Texas Reader: Hillingdon Ranch
Roots run deep for stewards of Hill Country ranch.
By Stephanie M. Salinas
The Texas Hill Country is not known for its thick topsoil, but family roots run deep on the Hillingdon Ranch in Kendall County, south of Fredericksburg.
Hillingdon Ranch, founded by Alfred and Annie Laura Giles in 1885, has remained in operation for more than six generations due to the diligent work and dedication of the Gileses’ descendants, surviving droughts and other hardships.
Through photographs and stories, Hillingdon Ranch: Four Seasons, Six Generations tells the unique story of the Giles family, including how the ranch came to be and how the family has been able to sustain the ranch for over a century.
Hillingdon authors are David K. Langford and Lorie Woodward Cantu.
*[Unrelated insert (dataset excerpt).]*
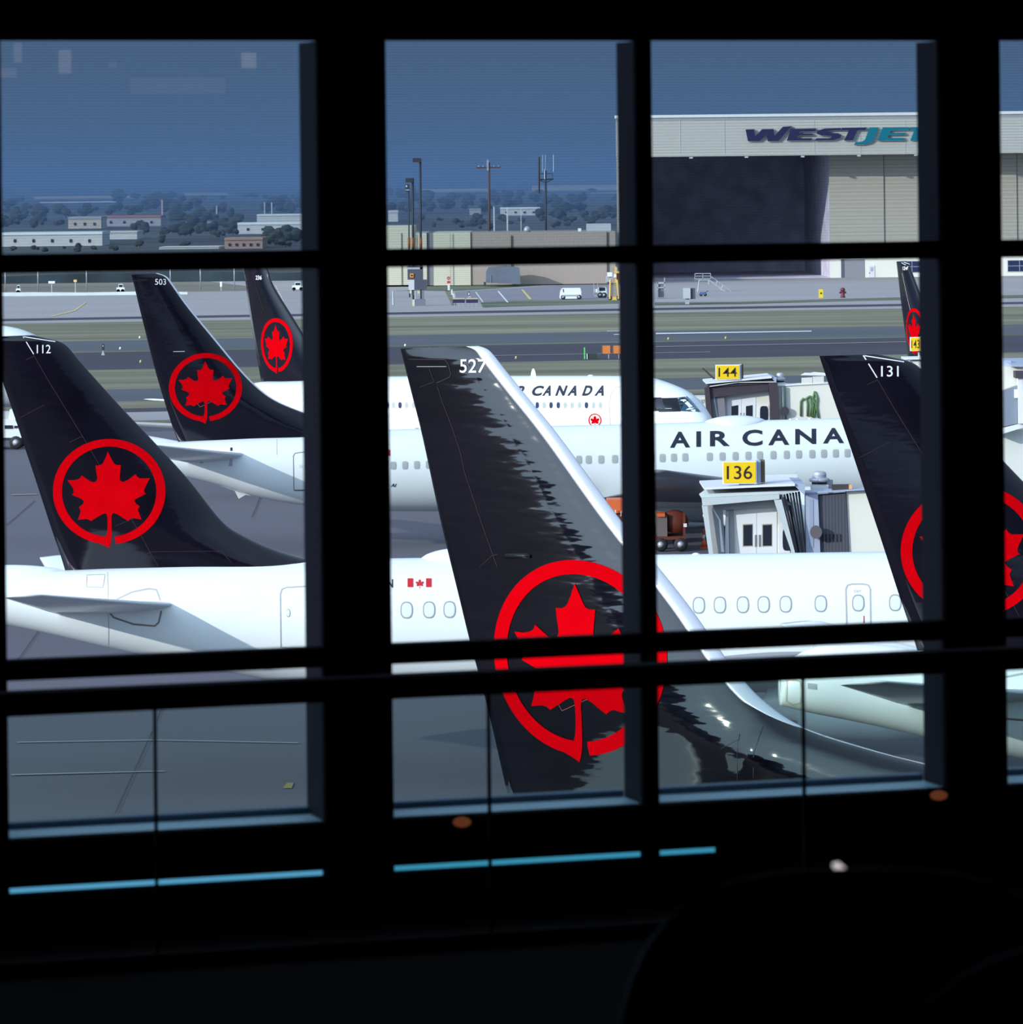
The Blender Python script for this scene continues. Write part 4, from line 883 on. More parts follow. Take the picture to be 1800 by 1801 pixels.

Langford, an award-winning photographer who contributed both words and imagery, is the vice president emeritus of the Texas Wildlife Association. He lives on the Laurels Ranch, his piece of the Hillingdon family land. Woodward Cantu is a communications expert specializing in agriculture and natural resource issues.
A native of Europe, Alfred traveled to Texas after a bout with rheumatic fever, hoping the climate would help his health. An architect operating in the Hill Country as well as parts of Mexico, he bought the land from the railroad at 50 cents an acre and became one of the first recorded landowners in that part of Kendall County.
The ranch was named after Giles’ ancestral home in Middlesex, England.
Nearly 95 percent of land in Texas is privately owned, and the Giles family’s stewardship is an important example of how landowners can contribute to the success of their environment and the native animals that call it home.
As the family balanced the responsibilities for maintaining both land and wildlife, the Hillingdon Ranch survived two severe droughts and assorted parasites, including screwworms.
The stunning photographs featured in the coffee-table book were taken between Oct. 1, 2010, and March 1, 2012, while the ranch experienced the driest 17-month period recorded in the ranch’s history.
John Nielson-Gammon, Texas state climatologist, said the 2011 drought was the worst one-year drought ever recorded. Block Creek at the Hillingdon went completely dry. Previously, the creek had stopped running only a handful of times since the days of Alfred Giles.
Managing animal grazing during droughts is one of the major tests of stewardship for landowners. Fortunately, the long-term family views in regard to the health of their livestock helped the Giles family survive the drought.
“When the weather is perfect and everything is going perfect, which never happens, people look at us and think, ‘Oh, what a wonderful way of life,’” says Robin Giles, a descendant of Alfred and Annie Laura. “If they were to live it a while, they’d find out it has its downfalls. There is always something going wrong, but you can choose to view those things as something bad or you can choose to take them as challenges.”
Turning the pages of Hillingdon Ranch, readers will see both the beauty and the hardship of living on the land. That mantle of responsibility has been handed down through the years to sons and daughters, who take the task of stewardship to heart.
“From my perspective, challenges make it interesting,” Robin Giles says. “It would be such a boring world if everything ran perfectly all the time. Our challenge is adapting to dry weather.”